Helium does position itself as an alternative to telcos. That said, there is no solid indication that this technology could provide any serious rival to ongoing deployments of 5G mobile network technology, which are gaining steam. But the company does demonstrate that communication — including the digital messages vital for retail and payments — can come in different forms.

That lesson has been playing out in the emerging ecosystem of connected vehicles — which, as PYMNTS research has shown, stands as a significant opportunity for web-enabled commerce and payments. As the connected vehicle ecosystem grows, the automobiles that are part of the effort are racing toward their 5G future — the new mobile technology promises to significantly boost payments and commerce for commuters and other drivers in the coming years. But a few roadblocks have to navigated before that happens in full.
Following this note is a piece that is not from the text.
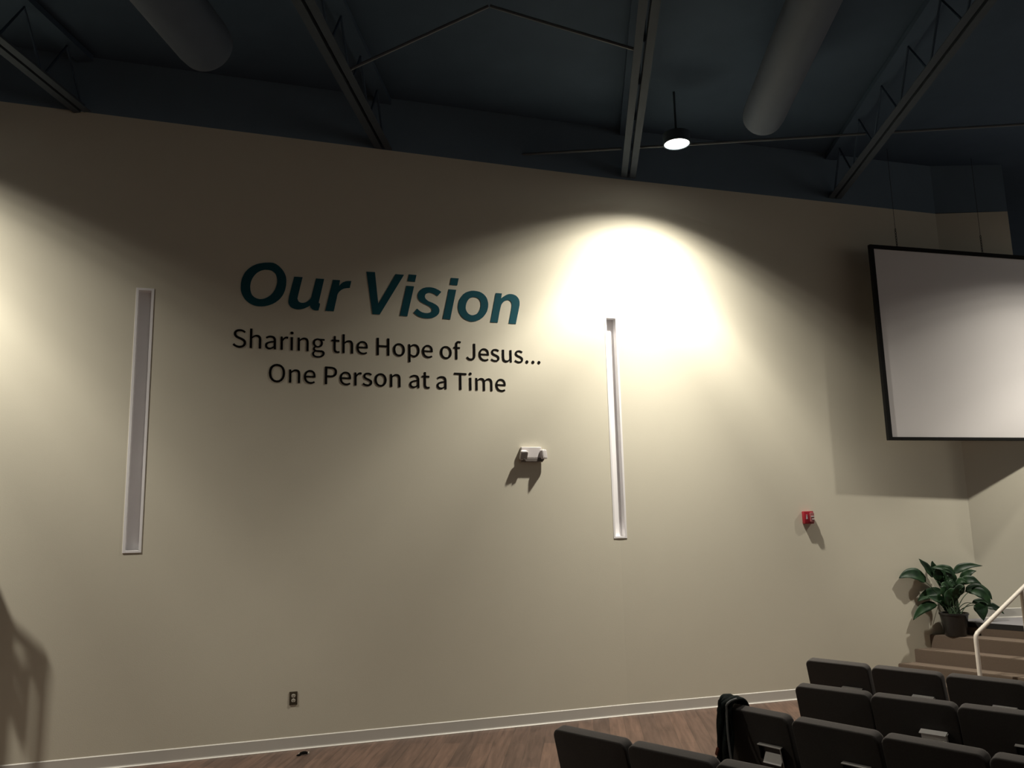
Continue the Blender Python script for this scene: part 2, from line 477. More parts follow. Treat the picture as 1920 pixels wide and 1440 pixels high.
# ------------------------------------------------------------------ wall lettering
HEAD = [[[[208,4538],[222,4540],[236,4541],[250,4541],[263,4540],[276,4536],[290,4531],[303,4523],[315,4514],[327,4504],[338,4493],[349,4482],[359,4469],[368,4455],[376,4441],[382,4427],[387,4414],[390,4400],[392,4387],[393,4373],[393,4358],[393,4341],[392,4322],[389,4303],[386,4285],[382,4267],[376,4251],[370,4235],[363,4219],[354,4205],[345,4191],[335,4178],[324,4166],[311,4155],[299,4144],[286,4135],[273,4127],[260,4120],[246,4114],[232,4108],[219,4104],[206,4100],[192,4097],[179,4095],[165,4093],[152,4093],[138,4093],[125,4094],[111,4096],[97,4099],[84,4104],[72,4109],[59,4116],[46,4124],[35,4133],[24,4143],[14,4153],[6,4164],[-2,4176],[-9,4188],[-15,4200],[-20,4213],[-24,4226],[-27,4239],[-29,4253],[-30,4267],[-30,4284],[-30,4301],[-29,4318],[-26,4336],[-23,4353],[-19,4369],[-13,4384],[-7,4399],[0,4414],[8,4428],[18,4441],[29,4455],[41,4467],[54,4479],[66,4489],[79,4498],[92,4505],[105,4512],[119,4518],[133,4523],[148,4527],[163,4531],[178,4534],[193,4537]],[[195,4464],[205,4464],[216,4464],[227,4464],[238,4462],[248,4460],[257,4456],[265,4451],[273,4446],[280,4439],[287,4432],[292,4424],[296,4415],[300,4405],[302,4394],[304,4384],[306,4374],[306,4364],[306,4353],[306,4342],[304,4331],[302,4319],[299,4306],[296,4293],[291,4281],[287,4269],[281,4258],[275,4247],[268,4236],[261,4227],[254,4218],[246,4209],[237,4202],[228,4195],[219,4188],[209,4183],[199,4178],[189,4173],[178,4170],[168,4168],[157,4166],[147,4166],[137,4167],[127,4169],[117,4172],[109,4176],[100,4180],[93,4186],[86,4192],[80,4198],[74,4206],[70,4215],[66,4225],[63,4235],[61,4246],[59,4257],[58,4269],[57,4281],[57,4293],[58,4306],[60,4318],[62,4331],[66,4344],[70,4356],[75,4369],[81,4380],[87,4391],[94,4401],[101,4411],[109,4420],[117,4428],[125,4434],[133,4440],[141,4445],[149,4450],[157,4454],[165,4457],[172,4459],[179,4461],[186,4463]]],[[[467,4414],[548,4415],[538,4367],[528,4322],[520,4280],[512,4245],[507,4218],[504,4202],[502,4194],[502,4193],[503,4192],[504,4189],[506,4183],[508,4176],[512,4170],[515,4164],[520,4160],[526,4157],[533,4155],[541,4153],[549,4153],[557,4153],[564,4155],[572,4157],[580,4160],[588,4164],[595,4169],[602,4174],[610,4181],[617,4188],[624,4197],[629,4205],[633,4214],[636,4221],[638,4230],[640,4243],[644,4260],[649,4283],[655,4311],[662,4342],[669,4376],[677,4411],[757,4411],[710,4178],[709,4174],[709,4171],[708,4167],[709,4164],[709,4161],[711,4159],[714,4159],[717,4158],[719,4155],[720,4149],[719,4140],[717,4129],[714,4115],[710,4101],[707,4085],[697,4085],[688,4084],[679,4084],[670,4085],[662,4087],[655,4090],[648,4093],[642,4098],[637,4103],[632,4107],[629,4112],[627,4116],[625,4121],[624,4126],[623,4131],[617,4126],[612,4122],[606,4117],[599,4113],[592,4109],[584,4105],[575,4100],[566,4096],[556,4093],[546,4090],[536,4087],[527,4086],[516,4084],[506,4084],[496,4084],[486,4086],[475,4088],[465,4091],[455,4095],[446,4100],[439,4106],[433,4113],[427,4122],[423,4130],[420,4139],[418,4148],[417,4158],[417,4168],[418,4178],[419,4188],[420,4196],[421,4202],[422,4208],[424,4219],[428,4237],[434,4263],[441,4296],[449,4333],[458,4372]]],[[[842,4409],[913,4410],[904,4348],[909,4356],[915,4363],[921,4371],[927,4377],[934,4383],[941,4389],[948,4393],[956,4397],[964,4401],[973,4404],[983,4406],[993,4407],[1004,4408],[1014,4409],[1025,4409],[1010,4336],[999,4335],[988,4333],[978,4332],[968,4329],[958,4327],[949,4323],[941,4319],[933,4314],[926,4309],[919,4303],[912,4296],[906,4289],[900,4281],[895,4273],[891,4264],[888,4255],[886,4246],[885,4237],[883,4225],[880,4209],[876,4189],[871,4166],[866,4140],[861,4113],[855,4085],[771,4085]]],[[[1175,4518],[1262,4520],[1297,4188],[1473,4514],[1561,4514],[1312,4078],[1239,4079]]],[[[1612,4522],[1691,4521],[1674,4446],[1596,4448]],[[1584,4399],[1665,4398],[1594,4076],[1516,4078]]],[[[1953,4358],[1941,4365],[1929,4373],[1917,4379],[1904,4385],[1891,4390],[1878,4394],[1864,4397],[1849,4399],[1835,4400],[1821,4400],[1807,4398],[1793,4396],[1779,4392],[1767,4388],[1755,4383],[1745,4376],[1736,4368],[1728,4360],[1721,4351],[1715,4342],[1710,4333],[1706,4323],[1703,4313],[1702,4303],[1702,4294],[1703,4284],[1706,4274],[1710,4265],[1715,4256],[1722,4248],[1730,4241],[1740,4234],[1751,4229],[1762,4223],[1773,4218],[1784,4213],[1795,4208],[1806,4204],[1816,4199],[1824,4195],[1832,4189],[1838,4183],[1843,4177],[1848,4172],[1850,4166],[1851,4160],[1851,4154],[1850,4149],[1847,4144],[1843,4139],[1837,4135],[1829,4130],[1820,4127],[1810,4124],[1800,4122],[1790,4122],[1779,4122],[1767,4124],[1756,4126],[1745,4129],[1734,4134],[1724,4140],[1715,4147],[1705,4155],[1696,4163],[1658,4117],[1670,4108],[1682,4099],[1695,4090],[1707,4083],[1721,4077],[1736,4073],[1752,4069],[1768,4067],[1785,4066],[1800,4066],[1815,4067],[1830,4069],[1844,4072],[1858,4075],[1870,4080],[1882,4086],[1892,4092],[1902,4100],[1911,4108],[1917,4116],[1923,4124],[1926,4133],[1929,4143],[1930,4152],[1930,4161],[1929,4170],[1927,4179],[1924,4187],[1919,4195],[1913,4203],[1906,4209],[1897,4215],[1888,4221],[1877,4226],[1867,4231],[1856,4236],[1844,4240],[1832,4244],[1820,4248],[1811,4253],[1802,4259],[1795,4265],[1788,4271],[1783,4278],[1780,4285],[1778,4292],[1778,4300],[1779,4307],[1782,4315],[1786,4321],[1791,4327],[1799,4332],[1807,4336],[1816,4340],[1825,4342],[1834,4342],[1844,4340],[1854,4338],[1863,4335],[1872,4331],[1880,4328],[1888,4324],[1895,4319],[1903,4314],[1910,4309]]],[[[2057,4517],[2141,4517],[2123,4439],[2044,4440]],[[2032,4392],[2112,4391],[2044,4068],[1964,4070]]],[[[2303,4394],[2318,4393],[2334,4392],[2350,4390],[2366,4387],[2381,4381],[2394,4374],[2407,4366],[2419,4355],[2430,4344],[2439,4332],[2446,4318],[2451,4304],[2455,4288],[2458,4272],[2459,4255],[2458,4239],[2456,4222],[2452,4205],[2447,4188],[2441,4172],[2432,4157],[2422,4141],[2411,4127],[2399,4113],[2386,4102],[2371,4091],[2355,4082],[2339,4075],[2323,4068],[2308,4064],[2294,4061],[2282,4059],[2270,4059],[2257,4060],[2245,4063],[2231,4067],[2217,4072],[2203,4078],[2190,4086],[2178,4095],[2168,4105],[2159,4116],[2150,4129],[2143,4142],[2138,4154],[2134,4167],[2131,4180],[2130,4193],[2129,4207],[2130,4221],[2132,4235],[2135,4250],[2139,4265],[2144,4280],[2150,4294],[2158,4307],[2167,4321],[2176,4333],[2186,4345],[2196,4355],[2206,4363],[2215,4369],[2225,4374],[2234,4378],[2245,4382],[2256,4386],[2267,4389],[2278,4392],[2290,4393]],[[2307,4325],[2316,4324],[2327,4323],[2337,4320],[2347,4315],[2355,4310],[2362,4303],[2367,4295],[2371,4285],[2374,4275],[2376,4265],[2377,4254],[2377,4242],[2376,4230],[2373,4218],[2370,4207],[2366,4195],[2360,4183],[2354,4171],[2346,4161],[2338,4152],[2329,4144],[2318,4138],[2306,4133],[2295,4129],[2284,4127],[2275,4127],[2266,4129],[2257,4132],[2249,4136],[2241,4141],[2234,4148],[2228,4155],[2223,4164],[2218,4173],[2215,4183],[2213,4193],[2212,4203],[2213,4214],[2214,4225],[2216,4236],[2218,4246],[2222,4257],[2227,4267],[2231,4277],[2237,4285],[2242,4292],[2248,4299],[2254,4305],[2261,4310],[2268,4314],[2275,4318],[2283,4321],[2290,4324],[2298,4325]]],[[[2545,4385],[2614,4385],[2603,4330],[2613,4338],[2622,4346],[2632,4353],[2642,4360],[2652,4366],[2662,4372],[2673,4377],[2684,4381],[2696,4384],[2707,4385],[2719,4385],[2732,4384],[2744,4381],[2756,4377],[2767,4373],[2776,4367],[2784,4359],[2792,4351],[2798,4342],[2803,4333],[2806,4323],[2809,4313],[2810,4303],[2810,4293],[2810,4282],[2809,4273],[2809,4266],[2807,4258],[2804,4246],[2800,4227],[2795,4202],[2787,4171],[2779,4136],[2770,4098],[2761,4059],[2681,4060],[2689,4096],[2697,4131],[2704,4163],[2710,4193],[2715,4218],[2718,4237],[2720,4251],[2721,4263],[2721,4272],[2720,4281],[2717,4290],[2713,4298],[2709,4305],[2703,4310],[2697,4314],[2691,4316],[2683,4317],[2674,4317],[2666,4315],[2657,4312],[2649,4308],[2640,4302],[2632,4296],[2624,4288],[2617,4280],[2612,4272],[2607,4265],[2603,4256],[2599,4243],[2594,4225],[2588,4200],[2581,4170],[2574,4137],[2567,4100],[2559,4063],[2478,4063]]]]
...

The first is just making the technology work well enough to provide reliable support to connected cars and trucks. Mobile network operators have started the hard work of 5G deployments but there is still a ways to go.

Another potential problem — though one that seems on the path to being solved in favor of 5G — is the push by some organizations to use older Wi-Fi standards for the emerging ecosystem for connected vehicles. The debate has mainly played out in Europe.

Internet of Things

When it comes to Helium, it’s not difficult to see how the technology could play a role in the expanding Internet of Things, too.

The Internet of Things (IoT) is about much more than the actual things, of course.

All those “smart” appliances, speakers, TVs, vehicles, thermostats and other devices connect to networks and infrastructure in certain ways, with that back-end work a relatively significant source of anxiety in the world of digital payments and commerce. Among the main challenges that push faces is the question of security. Just consider this bit of evidence from a survey report from Kaspersky Lab: 54 percent of global organizations that responded to the survey “claim that the increased risks associated with connectivity and the integration of IoT ecosystems are a major cybersecurity challenge,” as well as new types of IoT security measures that need to be implemented (50 percent) and the implementation of IoT use cases (45 percent).

For now, though, Helium is winning over investors, and looks set to keep pushing itself closer to the consumer mainstream later this year.